● WORK INSTRUCTIONS
Can you restate the lines of the entries below, word for word, from the first one through the line that includes "return lin((r /"?

BEGIN DATA

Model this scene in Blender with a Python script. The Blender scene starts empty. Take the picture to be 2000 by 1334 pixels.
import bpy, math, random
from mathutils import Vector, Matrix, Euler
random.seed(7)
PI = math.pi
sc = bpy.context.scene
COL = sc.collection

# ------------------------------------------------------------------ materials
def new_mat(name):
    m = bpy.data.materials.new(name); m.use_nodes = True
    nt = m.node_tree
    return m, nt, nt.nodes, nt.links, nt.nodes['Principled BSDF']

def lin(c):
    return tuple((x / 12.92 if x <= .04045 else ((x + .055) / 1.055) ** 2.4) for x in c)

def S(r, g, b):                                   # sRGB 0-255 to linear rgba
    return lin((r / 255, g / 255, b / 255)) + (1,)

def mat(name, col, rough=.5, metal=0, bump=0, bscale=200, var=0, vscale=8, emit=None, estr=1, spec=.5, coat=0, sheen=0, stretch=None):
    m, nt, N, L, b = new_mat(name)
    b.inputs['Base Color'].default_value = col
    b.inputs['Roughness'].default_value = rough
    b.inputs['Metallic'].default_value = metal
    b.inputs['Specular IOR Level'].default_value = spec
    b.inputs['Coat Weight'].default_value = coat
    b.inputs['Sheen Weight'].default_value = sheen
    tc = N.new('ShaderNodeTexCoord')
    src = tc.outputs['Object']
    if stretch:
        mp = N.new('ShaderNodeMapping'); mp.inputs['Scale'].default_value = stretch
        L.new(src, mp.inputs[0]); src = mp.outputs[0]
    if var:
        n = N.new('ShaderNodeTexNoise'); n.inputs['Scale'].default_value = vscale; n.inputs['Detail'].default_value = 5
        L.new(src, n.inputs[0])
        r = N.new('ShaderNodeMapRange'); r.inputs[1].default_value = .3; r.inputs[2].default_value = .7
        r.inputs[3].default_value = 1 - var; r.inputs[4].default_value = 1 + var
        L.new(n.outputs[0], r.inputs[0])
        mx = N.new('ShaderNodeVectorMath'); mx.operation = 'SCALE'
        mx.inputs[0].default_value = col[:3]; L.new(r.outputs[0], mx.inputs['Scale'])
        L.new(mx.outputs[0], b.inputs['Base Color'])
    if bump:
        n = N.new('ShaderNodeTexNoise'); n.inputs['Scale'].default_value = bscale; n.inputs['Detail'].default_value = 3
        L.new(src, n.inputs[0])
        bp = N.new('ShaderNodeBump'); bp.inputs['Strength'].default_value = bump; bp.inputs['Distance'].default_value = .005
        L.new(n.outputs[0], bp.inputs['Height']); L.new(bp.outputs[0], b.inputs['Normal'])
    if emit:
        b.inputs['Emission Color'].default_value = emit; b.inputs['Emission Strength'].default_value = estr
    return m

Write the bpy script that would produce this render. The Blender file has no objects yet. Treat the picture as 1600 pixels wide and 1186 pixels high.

END DATA

● TASK OUTPUT
Model this scene in Blender with a Python script. The Blender scene starts empty. Take the picture to be 2000 by 1334 pixels.
import bpy, math, random
from mathutils import Vector, Matrix, Euler
random.seed(7)
PI = math.pi
sc = bpy.context.scene
COL = sc.collection

# ------------------------------------------------------------------ materials
def new_mat(name):
    m = bpy.data.materials.new(name); m.use_nodes = True
    nt = m.node_tree
    return m, nt, nt.nodes, nt.links, nt.nodes['Principled BSDF']

def lin(c):
    return tuple((x / 12.92 if x <= .04045 else ((x + .055) / 1.055) ** 2.4) for x in c)

def S(r, g, b):                                   # sRGB 0-255 to linear rgba
    return lin((r / 255, g / 255, b / 255)) + (1,)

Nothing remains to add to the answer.